記録と記憶

2月3日に阪神タイガース元監督の吉田義男氏が亡くなられました。享年91歳です。

現役時代は「牛若丸」と呼ばれ華麗な守備で遊撃手の要としてご活躍されました。盗塁王も2回取られております。
長年の功績をたたえ、吉田氏の現役時代の背番号「23」は永久欠番となっております。

私の世代は、1985年に阪神タイガースを初の日本一に導いた監督のイメージが強いのではないでしょうか。特にバース・掛布・岡田の強力打線は圧巻でした。このクリーンアップの活躍が阪神タイガースの優勝に大きく貢献したのは間違いない事実です。

しかし、吉田義男監督は優勝パーティの席上でこう述べています。

「優勝の立役者は川藤幸三である」

その年の川藤幸三氏の打撃成績は28打数5安打の打率0.179でした。お世辞にも好成績とは言いません。では何故、彼が優勝の立役者なのでしょうか?
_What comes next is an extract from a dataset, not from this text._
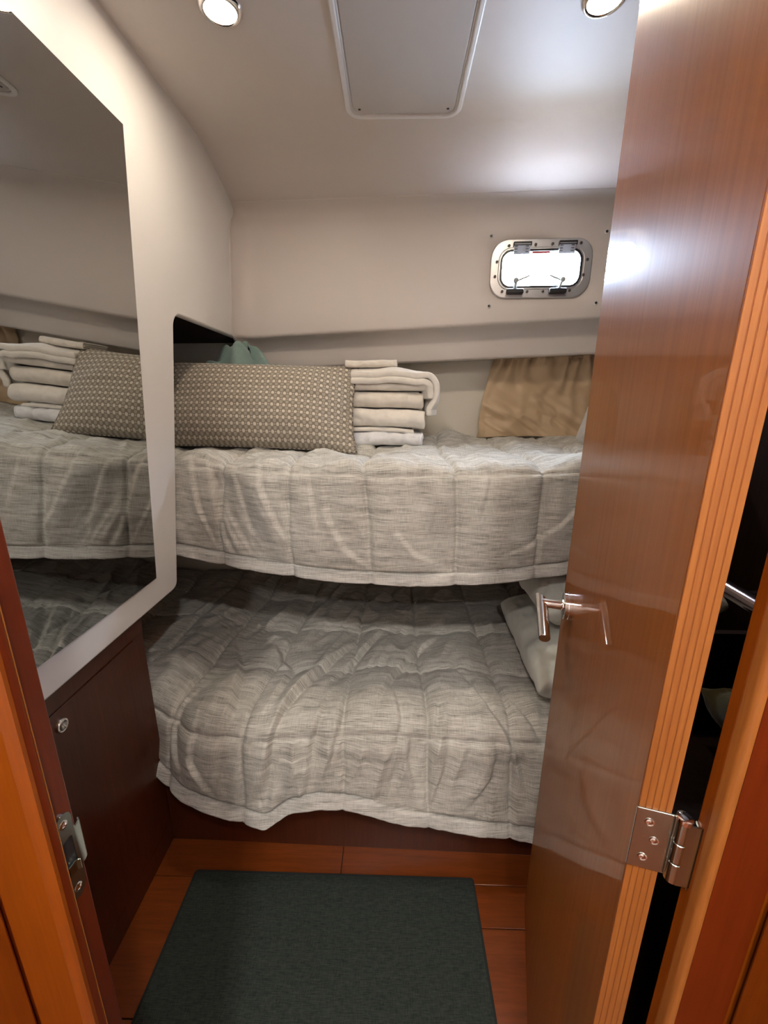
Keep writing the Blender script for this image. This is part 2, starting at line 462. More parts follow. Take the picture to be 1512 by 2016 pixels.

正直、このころの川藤幸三氏は代打の切り札ほどの選手でもなく、ほぼ試合にも出ない日々が続いていました。しかし、彼は毎日午前中に甲子園球場に来ては打ち込みをしていました。いつ来るかわからない出番のためにです。

また、ベンチ内では曲者ぞろいのチームのまとめ役として存在感をフルに発揮しています。つまり川藤幸三氏は「選手」としてではなく「人間」としての魅力で吉田義男監督をバックアップしていたのです。彼の野球に対する姿勢や考え方、そして人としての魅力が阪神タイガースをワンチームにしたのです。

置かれた環境で自らのやるべきことを理解することは、今の自分を否定することにもつながります。それでもチームのために甘んじてその環境を受け入れた川藤幸三氏は正に優勝の立役者です。その話を聞いて単なる酒飲みで口の悪い“おっちゃん”のイメージは変わりました。川藤幸三さん、本当にすみませんでした。

ちなみに、以下はその2年前の出来事です。

球団から引退勧告を受けた川藤幸三氏は「給料が半分になっても阪神タイガースに置いといてくれ」と泣いて頼んだそうです。「好きなタイガースにいれるなら、銭はいらん!」というセリフが「芸のためなら女房も捨てる」という桂春団冶の名言から“男川藤・浪花の春団冶”というニックネームにつながったとのこと。 記録に残る吉田義男氏と記憶に残る川藤幸三氏。阪神ファンにとってはどちらも素敵なエピソードですね。